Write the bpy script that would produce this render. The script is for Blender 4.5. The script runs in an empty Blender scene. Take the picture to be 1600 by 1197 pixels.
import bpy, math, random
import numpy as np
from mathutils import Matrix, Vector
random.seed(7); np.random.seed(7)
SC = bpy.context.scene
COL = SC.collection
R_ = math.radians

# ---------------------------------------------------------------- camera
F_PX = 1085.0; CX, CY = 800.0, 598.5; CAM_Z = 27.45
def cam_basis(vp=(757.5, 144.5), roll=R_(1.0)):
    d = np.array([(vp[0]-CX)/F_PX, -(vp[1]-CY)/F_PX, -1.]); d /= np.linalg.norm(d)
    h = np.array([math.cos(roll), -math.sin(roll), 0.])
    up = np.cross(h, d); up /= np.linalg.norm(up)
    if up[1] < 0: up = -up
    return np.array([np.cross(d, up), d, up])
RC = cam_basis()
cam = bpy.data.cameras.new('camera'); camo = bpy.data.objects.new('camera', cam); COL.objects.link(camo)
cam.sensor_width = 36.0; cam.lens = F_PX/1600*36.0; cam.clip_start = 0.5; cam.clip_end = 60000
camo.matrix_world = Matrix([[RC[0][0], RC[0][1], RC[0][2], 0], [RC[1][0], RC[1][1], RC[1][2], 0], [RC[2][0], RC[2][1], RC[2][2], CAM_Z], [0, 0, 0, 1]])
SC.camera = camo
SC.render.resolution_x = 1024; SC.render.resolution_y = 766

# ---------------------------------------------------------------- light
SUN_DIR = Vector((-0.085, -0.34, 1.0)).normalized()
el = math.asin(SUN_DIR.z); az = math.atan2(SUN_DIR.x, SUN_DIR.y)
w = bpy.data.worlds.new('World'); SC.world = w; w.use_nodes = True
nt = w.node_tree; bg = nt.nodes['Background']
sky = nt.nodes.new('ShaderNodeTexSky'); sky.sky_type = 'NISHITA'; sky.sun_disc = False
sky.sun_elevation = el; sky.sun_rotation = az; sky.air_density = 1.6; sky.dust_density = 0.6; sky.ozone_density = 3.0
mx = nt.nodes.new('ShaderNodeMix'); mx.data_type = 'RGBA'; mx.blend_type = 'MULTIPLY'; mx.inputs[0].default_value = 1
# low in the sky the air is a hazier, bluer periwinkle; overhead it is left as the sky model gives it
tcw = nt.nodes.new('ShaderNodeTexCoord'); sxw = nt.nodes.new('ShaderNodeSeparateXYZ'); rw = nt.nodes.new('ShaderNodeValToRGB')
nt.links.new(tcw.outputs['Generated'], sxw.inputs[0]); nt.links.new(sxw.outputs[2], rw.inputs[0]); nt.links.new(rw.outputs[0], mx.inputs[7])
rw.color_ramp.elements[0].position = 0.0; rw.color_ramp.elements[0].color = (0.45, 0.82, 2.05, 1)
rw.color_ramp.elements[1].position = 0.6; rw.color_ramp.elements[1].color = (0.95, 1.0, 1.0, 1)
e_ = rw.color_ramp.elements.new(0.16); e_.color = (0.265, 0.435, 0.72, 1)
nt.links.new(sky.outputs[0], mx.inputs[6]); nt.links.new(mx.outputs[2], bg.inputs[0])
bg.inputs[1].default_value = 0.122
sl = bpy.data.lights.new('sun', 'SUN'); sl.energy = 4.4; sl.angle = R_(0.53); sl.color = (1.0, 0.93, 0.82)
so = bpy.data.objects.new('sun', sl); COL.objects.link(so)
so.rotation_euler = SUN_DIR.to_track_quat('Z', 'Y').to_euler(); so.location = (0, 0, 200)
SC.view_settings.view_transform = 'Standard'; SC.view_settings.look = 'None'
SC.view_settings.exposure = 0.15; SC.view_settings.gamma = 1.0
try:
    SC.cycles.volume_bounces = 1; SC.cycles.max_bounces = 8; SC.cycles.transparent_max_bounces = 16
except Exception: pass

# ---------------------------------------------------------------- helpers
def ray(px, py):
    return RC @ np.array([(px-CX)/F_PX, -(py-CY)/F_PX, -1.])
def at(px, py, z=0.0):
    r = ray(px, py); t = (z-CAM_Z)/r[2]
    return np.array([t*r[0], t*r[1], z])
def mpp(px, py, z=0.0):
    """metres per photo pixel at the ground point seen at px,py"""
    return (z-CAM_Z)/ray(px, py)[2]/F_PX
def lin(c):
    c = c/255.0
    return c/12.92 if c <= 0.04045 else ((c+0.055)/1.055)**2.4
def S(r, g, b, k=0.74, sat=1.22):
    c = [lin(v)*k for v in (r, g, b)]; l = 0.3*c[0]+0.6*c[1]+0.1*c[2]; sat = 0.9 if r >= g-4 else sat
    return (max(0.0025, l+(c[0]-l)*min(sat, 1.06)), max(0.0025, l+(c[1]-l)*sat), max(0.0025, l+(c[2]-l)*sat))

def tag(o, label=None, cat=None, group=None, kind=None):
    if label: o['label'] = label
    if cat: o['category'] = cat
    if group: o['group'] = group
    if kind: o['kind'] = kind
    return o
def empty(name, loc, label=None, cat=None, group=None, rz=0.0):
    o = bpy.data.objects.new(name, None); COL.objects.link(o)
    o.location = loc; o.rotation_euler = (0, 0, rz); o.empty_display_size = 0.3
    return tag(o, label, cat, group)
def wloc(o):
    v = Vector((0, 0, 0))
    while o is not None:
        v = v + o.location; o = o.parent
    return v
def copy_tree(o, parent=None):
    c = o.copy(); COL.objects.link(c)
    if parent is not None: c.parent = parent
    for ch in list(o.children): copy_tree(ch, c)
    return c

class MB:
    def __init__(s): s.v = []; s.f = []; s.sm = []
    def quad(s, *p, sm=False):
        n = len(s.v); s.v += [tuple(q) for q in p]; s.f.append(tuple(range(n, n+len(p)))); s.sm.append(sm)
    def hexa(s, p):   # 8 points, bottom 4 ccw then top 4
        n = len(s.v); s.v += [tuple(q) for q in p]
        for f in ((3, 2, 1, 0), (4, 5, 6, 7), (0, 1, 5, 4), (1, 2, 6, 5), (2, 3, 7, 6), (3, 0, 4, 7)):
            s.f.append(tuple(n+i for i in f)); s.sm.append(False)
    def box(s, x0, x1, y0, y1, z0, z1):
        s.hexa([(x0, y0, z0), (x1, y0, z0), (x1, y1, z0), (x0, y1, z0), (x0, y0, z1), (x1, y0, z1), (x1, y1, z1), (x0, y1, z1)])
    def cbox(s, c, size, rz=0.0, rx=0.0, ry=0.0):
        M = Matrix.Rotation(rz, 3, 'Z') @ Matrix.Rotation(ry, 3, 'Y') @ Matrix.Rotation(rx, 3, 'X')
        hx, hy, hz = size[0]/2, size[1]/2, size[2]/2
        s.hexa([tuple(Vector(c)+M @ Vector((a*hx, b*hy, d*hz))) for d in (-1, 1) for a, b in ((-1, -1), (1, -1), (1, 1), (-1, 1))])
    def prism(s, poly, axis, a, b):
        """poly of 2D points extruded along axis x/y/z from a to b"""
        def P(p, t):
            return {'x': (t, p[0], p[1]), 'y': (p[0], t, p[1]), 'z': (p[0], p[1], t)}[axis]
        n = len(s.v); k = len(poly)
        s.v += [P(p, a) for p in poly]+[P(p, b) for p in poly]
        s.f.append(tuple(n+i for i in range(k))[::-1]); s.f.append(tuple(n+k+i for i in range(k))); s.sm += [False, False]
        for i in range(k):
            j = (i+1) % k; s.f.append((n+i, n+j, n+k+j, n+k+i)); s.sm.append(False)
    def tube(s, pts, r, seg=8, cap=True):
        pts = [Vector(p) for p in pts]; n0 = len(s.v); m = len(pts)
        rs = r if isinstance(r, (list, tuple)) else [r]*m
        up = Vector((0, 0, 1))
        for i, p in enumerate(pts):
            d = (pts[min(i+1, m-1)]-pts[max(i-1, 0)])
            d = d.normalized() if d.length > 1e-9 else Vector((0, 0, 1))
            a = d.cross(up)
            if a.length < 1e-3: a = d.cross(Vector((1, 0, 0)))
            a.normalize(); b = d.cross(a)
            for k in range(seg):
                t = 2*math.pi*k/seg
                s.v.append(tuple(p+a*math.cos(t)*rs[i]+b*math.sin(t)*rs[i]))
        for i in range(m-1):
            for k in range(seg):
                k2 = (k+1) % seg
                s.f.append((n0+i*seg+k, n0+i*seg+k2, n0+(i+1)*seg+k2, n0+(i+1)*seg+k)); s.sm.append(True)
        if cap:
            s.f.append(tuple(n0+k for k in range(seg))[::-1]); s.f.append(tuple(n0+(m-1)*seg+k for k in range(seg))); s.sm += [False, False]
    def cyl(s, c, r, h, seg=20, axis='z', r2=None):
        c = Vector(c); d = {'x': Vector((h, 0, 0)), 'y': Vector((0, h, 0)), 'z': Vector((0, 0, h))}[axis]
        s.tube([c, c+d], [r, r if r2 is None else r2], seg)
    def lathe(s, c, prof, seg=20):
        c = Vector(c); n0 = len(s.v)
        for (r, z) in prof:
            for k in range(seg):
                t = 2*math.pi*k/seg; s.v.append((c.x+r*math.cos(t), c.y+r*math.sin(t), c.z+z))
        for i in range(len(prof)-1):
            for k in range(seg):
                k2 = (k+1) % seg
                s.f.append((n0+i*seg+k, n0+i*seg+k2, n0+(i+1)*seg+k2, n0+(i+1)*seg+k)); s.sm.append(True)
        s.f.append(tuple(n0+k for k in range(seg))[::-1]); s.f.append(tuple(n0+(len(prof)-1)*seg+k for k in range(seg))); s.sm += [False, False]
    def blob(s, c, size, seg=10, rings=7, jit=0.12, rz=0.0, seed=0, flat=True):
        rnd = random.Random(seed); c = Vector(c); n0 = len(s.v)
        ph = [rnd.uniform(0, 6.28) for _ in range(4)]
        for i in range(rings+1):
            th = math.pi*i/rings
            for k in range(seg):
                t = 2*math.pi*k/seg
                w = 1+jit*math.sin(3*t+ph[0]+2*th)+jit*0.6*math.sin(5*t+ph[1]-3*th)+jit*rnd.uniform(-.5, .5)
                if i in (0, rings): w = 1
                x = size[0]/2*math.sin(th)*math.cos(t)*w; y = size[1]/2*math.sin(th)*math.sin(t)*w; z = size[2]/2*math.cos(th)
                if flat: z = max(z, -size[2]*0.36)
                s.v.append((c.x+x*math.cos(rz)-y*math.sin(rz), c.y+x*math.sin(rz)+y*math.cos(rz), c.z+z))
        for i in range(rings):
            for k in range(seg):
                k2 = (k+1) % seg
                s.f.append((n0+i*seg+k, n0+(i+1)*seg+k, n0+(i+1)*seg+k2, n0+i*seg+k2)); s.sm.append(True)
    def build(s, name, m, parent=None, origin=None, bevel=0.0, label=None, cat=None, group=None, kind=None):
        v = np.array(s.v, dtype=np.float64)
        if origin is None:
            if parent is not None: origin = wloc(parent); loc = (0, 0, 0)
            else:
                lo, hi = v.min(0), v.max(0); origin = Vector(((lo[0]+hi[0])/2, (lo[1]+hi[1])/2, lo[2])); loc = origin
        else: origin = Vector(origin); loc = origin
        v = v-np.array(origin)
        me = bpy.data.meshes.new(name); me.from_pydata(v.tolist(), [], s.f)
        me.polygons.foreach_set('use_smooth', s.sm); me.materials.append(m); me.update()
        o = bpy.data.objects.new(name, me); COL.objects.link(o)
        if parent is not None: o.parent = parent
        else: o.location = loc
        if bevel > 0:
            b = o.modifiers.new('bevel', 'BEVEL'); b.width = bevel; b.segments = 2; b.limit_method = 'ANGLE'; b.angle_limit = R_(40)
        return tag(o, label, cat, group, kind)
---
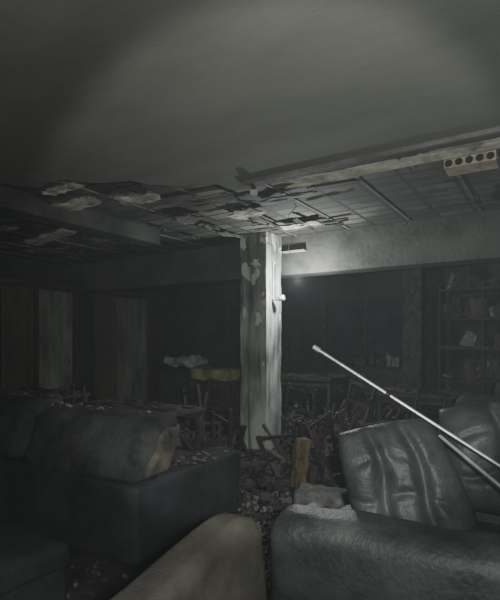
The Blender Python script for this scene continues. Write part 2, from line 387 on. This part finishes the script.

● Work to be completed
Return the lines from the line with "Write the bpy" through the line with "SC.render.resolution_x = 1024;", inclusive, exactly as they stand, and nothing else.

● Task answer
Write the bpy script that would produce this render. The script is for Blender 4.5. The script runs in an empty Blender scene. Take the picture to be 1600 by 1197 pixels.
import bpy, math, random
import numpy as np
from mathutils import Matrix, Vector
random.seed(7); np.random.seed(7)
SC = bpy.context.scene
COL = SC.collection
R_ = math.radians

# ---------------------------------------------------------------- camera
F_PX = 1085.0; CX, CY = 800.0, 598.5; CAM_Z = 27.45
def cam_basis(vp=(757.5, 144.5), roll=R_(1.0)):
    d = np.array([(vp[0]-CX)/F_PX, -(vp[1]-CY)/F_PX, -1.]); d /= np.linalg.norm(d)
    h = np.array([math.cos(roll), -math.sin(roll), 0.])
    up = np.cross(h, d); up /= np.linalg.norm(up)
    if up[1] < 0: up = -up
    return np.array([np.cross(d, up), d, up])
RC = cam_basis()
cam = bpy.data.cameras.new('camera'); camo = bpy.data.objects.new('camera', cam); COL.objects.link(camo)
cam.sensor_width = 36.0; cam.lens = F_PX/1600*36.0; cam.clip_start = 0.5; cam.clip_end = 60000
camo.matrix_world = Matrix([[RC[0][0], RC[0][1], RC[0][2], 0], [RC[1][0], RC[1][1], RC[1][2], 0], [RC[2][0], RC[2][1], RC[2][2], CAM_Z], [0, 0, 0, 1]])
SC.camera = camo
SC.render.resolution_x = 1024; SC.render.resolution_y = 766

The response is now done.